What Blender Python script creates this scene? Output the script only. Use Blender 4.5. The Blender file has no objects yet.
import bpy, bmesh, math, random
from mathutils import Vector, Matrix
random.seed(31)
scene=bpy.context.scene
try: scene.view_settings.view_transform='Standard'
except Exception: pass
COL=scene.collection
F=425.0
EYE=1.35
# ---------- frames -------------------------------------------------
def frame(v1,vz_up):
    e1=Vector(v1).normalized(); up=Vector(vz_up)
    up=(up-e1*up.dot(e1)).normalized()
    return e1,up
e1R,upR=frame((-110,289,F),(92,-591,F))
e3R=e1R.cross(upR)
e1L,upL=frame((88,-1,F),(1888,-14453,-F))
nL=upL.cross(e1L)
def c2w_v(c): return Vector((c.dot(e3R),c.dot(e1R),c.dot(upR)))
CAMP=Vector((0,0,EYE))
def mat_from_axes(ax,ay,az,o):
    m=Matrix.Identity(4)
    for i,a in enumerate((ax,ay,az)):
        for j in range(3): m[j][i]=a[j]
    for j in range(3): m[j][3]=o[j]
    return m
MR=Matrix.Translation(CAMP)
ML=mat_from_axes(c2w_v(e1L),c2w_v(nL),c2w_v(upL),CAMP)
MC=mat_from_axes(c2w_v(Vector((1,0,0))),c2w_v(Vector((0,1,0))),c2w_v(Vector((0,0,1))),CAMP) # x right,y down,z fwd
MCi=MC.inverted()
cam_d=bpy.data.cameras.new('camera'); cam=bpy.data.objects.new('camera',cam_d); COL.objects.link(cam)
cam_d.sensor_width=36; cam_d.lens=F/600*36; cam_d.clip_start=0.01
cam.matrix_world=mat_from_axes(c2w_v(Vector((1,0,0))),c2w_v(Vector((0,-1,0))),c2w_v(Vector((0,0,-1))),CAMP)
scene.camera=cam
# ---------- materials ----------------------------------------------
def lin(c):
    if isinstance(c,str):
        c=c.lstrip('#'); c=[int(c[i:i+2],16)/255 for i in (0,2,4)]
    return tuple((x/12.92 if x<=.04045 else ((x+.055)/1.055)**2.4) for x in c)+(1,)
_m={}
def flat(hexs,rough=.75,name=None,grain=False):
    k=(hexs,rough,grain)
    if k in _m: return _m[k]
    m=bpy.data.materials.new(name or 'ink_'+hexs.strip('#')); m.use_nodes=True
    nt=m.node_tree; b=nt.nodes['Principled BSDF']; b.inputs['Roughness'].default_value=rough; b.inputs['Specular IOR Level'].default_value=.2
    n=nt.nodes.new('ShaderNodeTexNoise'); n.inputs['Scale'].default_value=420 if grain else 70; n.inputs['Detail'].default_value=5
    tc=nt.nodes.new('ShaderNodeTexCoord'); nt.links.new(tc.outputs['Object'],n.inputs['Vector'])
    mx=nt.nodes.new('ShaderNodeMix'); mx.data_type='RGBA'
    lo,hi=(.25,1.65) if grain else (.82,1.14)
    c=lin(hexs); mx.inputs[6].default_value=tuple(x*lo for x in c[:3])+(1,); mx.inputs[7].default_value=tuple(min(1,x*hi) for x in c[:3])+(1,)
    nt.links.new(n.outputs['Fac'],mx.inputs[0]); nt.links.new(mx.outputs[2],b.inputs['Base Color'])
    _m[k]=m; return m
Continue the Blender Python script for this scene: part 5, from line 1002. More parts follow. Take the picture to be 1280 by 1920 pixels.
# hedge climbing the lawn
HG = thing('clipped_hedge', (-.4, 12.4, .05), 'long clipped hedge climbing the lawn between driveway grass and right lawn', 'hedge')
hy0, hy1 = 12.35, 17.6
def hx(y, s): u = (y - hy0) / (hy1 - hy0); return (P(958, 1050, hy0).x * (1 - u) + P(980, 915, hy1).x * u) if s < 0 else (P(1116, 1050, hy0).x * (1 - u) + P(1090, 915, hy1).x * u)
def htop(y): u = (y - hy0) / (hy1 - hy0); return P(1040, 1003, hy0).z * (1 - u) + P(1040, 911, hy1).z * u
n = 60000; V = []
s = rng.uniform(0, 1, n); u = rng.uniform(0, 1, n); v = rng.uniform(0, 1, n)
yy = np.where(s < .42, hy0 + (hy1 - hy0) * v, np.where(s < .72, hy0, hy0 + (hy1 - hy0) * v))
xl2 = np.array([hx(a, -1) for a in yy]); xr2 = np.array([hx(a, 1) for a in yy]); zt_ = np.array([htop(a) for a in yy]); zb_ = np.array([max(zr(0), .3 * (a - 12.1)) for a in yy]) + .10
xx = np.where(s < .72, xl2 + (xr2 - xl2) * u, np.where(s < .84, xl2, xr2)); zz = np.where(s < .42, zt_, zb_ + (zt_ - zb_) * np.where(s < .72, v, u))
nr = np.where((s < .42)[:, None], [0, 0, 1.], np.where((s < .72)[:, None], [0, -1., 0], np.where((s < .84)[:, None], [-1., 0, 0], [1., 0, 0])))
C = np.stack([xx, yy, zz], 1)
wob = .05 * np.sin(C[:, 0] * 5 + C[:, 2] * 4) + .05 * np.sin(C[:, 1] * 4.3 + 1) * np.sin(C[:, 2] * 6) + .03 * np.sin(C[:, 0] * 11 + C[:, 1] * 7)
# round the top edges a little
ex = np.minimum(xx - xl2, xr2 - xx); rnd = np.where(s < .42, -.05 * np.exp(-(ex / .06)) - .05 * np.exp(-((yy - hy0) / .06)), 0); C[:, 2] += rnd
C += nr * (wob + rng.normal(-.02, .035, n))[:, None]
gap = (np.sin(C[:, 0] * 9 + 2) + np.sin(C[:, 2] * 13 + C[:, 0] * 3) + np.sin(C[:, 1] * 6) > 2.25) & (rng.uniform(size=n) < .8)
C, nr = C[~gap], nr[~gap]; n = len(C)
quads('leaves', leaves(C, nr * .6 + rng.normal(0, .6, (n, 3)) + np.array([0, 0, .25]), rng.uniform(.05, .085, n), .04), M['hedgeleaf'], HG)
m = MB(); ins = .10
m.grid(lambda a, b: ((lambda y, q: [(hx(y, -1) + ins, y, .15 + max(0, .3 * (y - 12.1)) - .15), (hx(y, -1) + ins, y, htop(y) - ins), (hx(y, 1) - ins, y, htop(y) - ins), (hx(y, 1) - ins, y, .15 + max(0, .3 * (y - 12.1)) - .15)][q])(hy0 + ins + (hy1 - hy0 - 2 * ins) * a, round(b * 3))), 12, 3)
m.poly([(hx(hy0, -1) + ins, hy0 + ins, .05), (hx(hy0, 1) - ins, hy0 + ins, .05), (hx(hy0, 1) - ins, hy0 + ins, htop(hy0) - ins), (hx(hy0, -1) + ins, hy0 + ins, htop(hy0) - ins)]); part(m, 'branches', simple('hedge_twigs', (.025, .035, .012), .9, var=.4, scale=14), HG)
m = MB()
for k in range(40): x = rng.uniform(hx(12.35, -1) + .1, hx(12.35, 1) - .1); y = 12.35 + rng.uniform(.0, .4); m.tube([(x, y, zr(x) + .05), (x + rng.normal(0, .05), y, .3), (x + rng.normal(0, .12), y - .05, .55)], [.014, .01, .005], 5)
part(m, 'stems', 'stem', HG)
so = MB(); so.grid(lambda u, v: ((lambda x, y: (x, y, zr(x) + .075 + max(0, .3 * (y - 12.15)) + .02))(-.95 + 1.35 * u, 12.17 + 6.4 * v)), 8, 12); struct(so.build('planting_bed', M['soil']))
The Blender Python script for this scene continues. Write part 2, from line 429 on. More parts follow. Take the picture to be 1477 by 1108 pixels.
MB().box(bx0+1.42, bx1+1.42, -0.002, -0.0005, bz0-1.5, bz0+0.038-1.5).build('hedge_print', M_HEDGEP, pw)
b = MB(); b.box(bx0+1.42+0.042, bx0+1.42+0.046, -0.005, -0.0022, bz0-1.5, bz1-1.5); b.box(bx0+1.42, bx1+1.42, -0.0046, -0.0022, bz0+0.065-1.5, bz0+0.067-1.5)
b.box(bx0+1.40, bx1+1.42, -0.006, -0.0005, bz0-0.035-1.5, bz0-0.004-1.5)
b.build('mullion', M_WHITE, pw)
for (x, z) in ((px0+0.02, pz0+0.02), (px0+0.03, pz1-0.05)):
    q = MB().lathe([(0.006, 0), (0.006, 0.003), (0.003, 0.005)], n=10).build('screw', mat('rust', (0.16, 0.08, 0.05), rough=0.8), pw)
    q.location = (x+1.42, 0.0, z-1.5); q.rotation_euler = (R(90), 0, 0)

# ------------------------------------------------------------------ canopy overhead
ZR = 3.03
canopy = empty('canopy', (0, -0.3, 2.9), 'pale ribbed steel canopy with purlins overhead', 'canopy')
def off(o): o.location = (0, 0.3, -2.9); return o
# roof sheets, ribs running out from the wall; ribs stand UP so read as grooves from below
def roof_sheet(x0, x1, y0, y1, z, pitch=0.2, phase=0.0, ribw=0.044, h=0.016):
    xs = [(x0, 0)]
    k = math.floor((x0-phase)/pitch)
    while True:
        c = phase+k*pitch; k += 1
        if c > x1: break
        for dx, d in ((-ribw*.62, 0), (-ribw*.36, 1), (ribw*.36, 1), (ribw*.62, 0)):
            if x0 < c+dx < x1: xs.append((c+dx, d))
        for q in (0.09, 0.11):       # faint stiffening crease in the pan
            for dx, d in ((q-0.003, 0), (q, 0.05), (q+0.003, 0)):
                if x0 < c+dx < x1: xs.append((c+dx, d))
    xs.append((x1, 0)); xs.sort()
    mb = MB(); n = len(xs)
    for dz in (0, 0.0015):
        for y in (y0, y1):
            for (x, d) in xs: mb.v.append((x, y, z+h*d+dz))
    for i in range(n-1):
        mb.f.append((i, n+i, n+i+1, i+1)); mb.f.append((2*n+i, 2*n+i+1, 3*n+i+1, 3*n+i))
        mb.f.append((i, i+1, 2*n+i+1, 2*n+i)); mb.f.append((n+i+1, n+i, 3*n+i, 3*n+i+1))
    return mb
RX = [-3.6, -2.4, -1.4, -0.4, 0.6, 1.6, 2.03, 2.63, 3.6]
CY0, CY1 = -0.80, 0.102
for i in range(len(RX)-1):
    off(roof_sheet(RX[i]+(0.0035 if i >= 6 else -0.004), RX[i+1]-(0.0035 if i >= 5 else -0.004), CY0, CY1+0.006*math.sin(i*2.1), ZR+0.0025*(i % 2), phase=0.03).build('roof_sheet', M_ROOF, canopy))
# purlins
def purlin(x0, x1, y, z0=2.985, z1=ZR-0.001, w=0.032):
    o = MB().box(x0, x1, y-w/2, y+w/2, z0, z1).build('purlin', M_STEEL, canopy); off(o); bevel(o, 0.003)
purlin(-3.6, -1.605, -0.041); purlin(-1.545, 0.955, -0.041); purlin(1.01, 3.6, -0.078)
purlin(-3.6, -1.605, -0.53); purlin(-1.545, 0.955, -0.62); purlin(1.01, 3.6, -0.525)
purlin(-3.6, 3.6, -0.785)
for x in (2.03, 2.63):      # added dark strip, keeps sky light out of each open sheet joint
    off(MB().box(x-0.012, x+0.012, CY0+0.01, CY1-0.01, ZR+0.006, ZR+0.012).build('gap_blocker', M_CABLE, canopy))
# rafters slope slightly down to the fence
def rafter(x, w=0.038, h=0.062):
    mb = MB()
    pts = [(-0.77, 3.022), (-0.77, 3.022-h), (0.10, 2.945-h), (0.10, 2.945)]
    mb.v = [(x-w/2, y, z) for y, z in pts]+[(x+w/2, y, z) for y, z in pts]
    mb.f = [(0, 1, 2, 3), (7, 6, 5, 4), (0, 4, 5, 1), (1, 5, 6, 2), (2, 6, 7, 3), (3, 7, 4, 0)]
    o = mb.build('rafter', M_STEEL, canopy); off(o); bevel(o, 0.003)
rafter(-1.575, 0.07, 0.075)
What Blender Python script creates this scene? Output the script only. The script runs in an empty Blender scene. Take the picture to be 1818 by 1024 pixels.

Your instructions: Begin with the line containing "The Blender Python script for this scene continues.", end with the line containing "q.location = (x+1.42, 0.0, z-1.5);", and repeat every line in that stretch exactly.

Solution for this task:
The Blender Python script for this scene continues. Write part 2, from line 429 on. More parts follow. Take the picture to be 1477 by 1108 pixels.
MB().box(bx0+1.42, bx1+1.42, -0.002, -0.0005, bz0-1.5, bz0+0.038-1.5).build('hedge_print', M_HEDGEP, pw)
b = MB(); b.box(bx0+1.42+0.042, bx0+1.42+0.046, -0.005, -0.0022, bz0-1.5, bz1-1.5); b.box(bx0+1.42, bx1+1.42, -0.0046, -0.0022, bz0+0.065-1.5, bz0+0.067-1.5)
b.box(bx0+1.40, bx1+1.42, -0.006, -0.0005, bz0-0.035-1.5, bz0-0.004-1.5)
b.build('mullion', M_WHITE, pw)
for (x, z) in ((px0+0.02, pz0+0.02), (px0+0.03, pz1-0.05)):
    q = MB().lathe([(0.006, 0), (0.006, 0.003), (0.003, 0.005)], n=10).build('screw', mat('rust', (0.16, 0.08, 0.05), rough=0.8), pw)
    q.location = (x+1.42, 0.0, z-1.5); q.rotation_euler = (R(90), 0, 0)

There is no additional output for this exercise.